Im Grossen und Ganzen ergibt sich aus dem Gesagten kein unerfreuliches Bild. Die Stickerei-Industrie hat einem grossen Theile der Bevölkerung die lohnende Verwerthung ihrer Arbeitskraft ermöglicht und dieser Erfolg ist umso werthvoller, als seine Grundlage zu einer Zeit gelegt wurde, wo eine andere Erwerbs­quelle, die Handweberei, zu versiegen begann, um allmählich ganz zu verschwinden.

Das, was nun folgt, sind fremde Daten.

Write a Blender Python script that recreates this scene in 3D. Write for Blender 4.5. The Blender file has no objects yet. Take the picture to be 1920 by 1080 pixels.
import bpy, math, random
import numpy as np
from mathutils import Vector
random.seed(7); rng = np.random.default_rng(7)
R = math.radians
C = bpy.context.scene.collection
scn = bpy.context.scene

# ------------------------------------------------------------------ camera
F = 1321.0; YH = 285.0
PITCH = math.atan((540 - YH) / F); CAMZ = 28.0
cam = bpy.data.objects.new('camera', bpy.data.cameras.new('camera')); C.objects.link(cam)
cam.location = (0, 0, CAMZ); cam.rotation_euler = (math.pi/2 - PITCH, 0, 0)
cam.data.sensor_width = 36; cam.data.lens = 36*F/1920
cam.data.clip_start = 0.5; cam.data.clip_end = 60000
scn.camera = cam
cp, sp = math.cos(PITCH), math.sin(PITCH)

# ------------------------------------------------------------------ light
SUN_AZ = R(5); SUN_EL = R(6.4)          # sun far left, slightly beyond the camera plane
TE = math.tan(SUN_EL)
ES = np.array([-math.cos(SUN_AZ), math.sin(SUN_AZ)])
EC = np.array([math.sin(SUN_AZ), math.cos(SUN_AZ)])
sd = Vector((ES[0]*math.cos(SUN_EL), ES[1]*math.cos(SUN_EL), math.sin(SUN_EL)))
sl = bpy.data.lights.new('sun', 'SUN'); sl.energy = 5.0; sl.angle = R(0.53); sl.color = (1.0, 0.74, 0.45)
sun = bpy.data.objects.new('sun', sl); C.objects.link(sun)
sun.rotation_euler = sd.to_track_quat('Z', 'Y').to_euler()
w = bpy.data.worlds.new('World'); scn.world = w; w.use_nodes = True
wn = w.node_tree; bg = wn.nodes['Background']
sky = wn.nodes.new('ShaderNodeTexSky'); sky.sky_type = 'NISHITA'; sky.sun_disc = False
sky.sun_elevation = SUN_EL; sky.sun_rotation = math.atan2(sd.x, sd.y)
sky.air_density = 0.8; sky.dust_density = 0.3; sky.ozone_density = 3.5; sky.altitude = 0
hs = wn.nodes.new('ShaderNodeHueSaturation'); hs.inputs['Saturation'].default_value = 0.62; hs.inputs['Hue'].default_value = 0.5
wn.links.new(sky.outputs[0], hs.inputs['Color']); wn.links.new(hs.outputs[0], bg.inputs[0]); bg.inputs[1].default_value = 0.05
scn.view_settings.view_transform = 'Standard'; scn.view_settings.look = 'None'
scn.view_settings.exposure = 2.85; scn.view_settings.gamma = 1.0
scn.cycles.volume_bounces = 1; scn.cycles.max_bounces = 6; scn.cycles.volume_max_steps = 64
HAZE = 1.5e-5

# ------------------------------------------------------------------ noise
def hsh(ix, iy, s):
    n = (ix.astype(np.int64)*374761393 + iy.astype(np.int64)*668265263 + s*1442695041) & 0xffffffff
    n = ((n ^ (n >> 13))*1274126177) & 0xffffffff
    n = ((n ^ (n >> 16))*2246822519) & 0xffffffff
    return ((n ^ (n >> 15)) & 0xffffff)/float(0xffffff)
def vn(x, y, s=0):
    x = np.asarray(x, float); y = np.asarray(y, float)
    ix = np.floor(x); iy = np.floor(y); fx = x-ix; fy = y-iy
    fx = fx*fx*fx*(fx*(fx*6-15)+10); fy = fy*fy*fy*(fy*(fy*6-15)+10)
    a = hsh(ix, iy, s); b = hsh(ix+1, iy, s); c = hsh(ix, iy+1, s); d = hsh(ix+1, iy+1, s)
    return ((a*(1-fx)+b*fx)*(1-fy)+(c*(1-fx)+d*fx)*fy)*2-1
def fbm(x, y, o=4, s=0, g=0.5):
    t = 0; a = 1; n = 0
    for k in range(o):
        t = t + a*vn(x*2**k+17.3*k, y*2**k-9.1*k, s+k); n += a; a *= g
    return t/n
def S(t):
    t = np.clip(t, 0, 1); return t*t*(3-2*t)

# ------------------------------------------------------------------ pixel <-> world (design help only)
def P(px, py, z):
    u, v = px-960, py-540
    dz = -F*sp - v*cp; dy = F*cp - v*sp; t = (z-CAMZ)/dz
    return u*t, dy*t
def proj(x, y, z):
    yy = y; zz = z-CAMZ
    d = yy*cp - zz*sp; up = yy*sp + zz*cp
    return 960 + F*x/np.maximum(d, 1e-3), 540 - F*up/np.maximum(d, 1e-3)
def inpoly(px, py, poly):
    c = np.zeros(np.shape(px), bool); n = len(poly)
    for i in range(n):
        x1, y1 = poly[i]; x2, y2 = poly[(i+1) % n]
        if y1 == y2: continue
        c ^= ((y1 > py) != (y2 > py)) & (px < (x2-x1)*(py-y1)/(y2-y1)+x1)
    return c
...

Die Stickerei-Industrie hat sich, getragen von günstigen Conjuncturen, rasch entwickelt, wenigstens was die Ausdehnung ihres Be­triebes anbelangt, allein es ist ihr nicht leicht gemacht, sich aus eigener Kraft voll zu entfalten. Der Druck, den die Concurrenz der Schweiz auf sie ausübt, ist zu gross, als dass sie sich mit einem Ruck davon befreien könnte. Dazu wird es emsiger und zielbewusster Arbeit bedürfen, aber auch einer weitgehenden Unterstützung und Förderung seitens der maassgebenden Factoren, die sich damit den Dank des ganzen Landes verdienen, für das die Stickerei-Industrie eine Lebensfrage ist. Nur dem Zusammenwirken Aller wird es gelingen, diese Industrie, welche, darüber besteht kein Zweifel, einer intensiveren Entwickelung fähig ist, auf jene Höhe zu heben, welche die einzige Garantie für ihre weitere gedeihliche Entwickelung bildet. An That- kraft, Intelligenz und Ausdauer fehlt es dem Vorarlberger wahrhaftig nicht. Wird diese erste Voraussetzung unterstützt durch Heranziehung eines tüchtigen und geschickten Arbeitermateriales, durch Erleichterungen in der Beschaffung der Rohstoffe und Halbfabrikate, durch die Begünstigung der Gründung von Veredelungs- Industrien, dann wird man auf dieser Grundlage weiter bauen können. Vielleicht kommt dann einmal die Zeit, wo der Gedanke, die Stickerei-Industrie Vorarlbergs auf eigene Füsse zu stellen, seiner Verwirklichung näher rückt. Ein Blick auf die Leistungen der Schweiz zeigt wohl, wie weit der Weg bis dahin noch ist. Er sollte aber für unsere einheimische Arbeit nichts Entmuthigendes haben. Lernen und wieder lernen, niemals rasten sei auch hier die Losung, dann wird es uns wohl einst vergönnt sein, von der kraftvollen Blüthe der von eigener Kraft, von selbstständigem Schaffen getragenen Stickerei-Industrie Vorarlbergs zu berichten.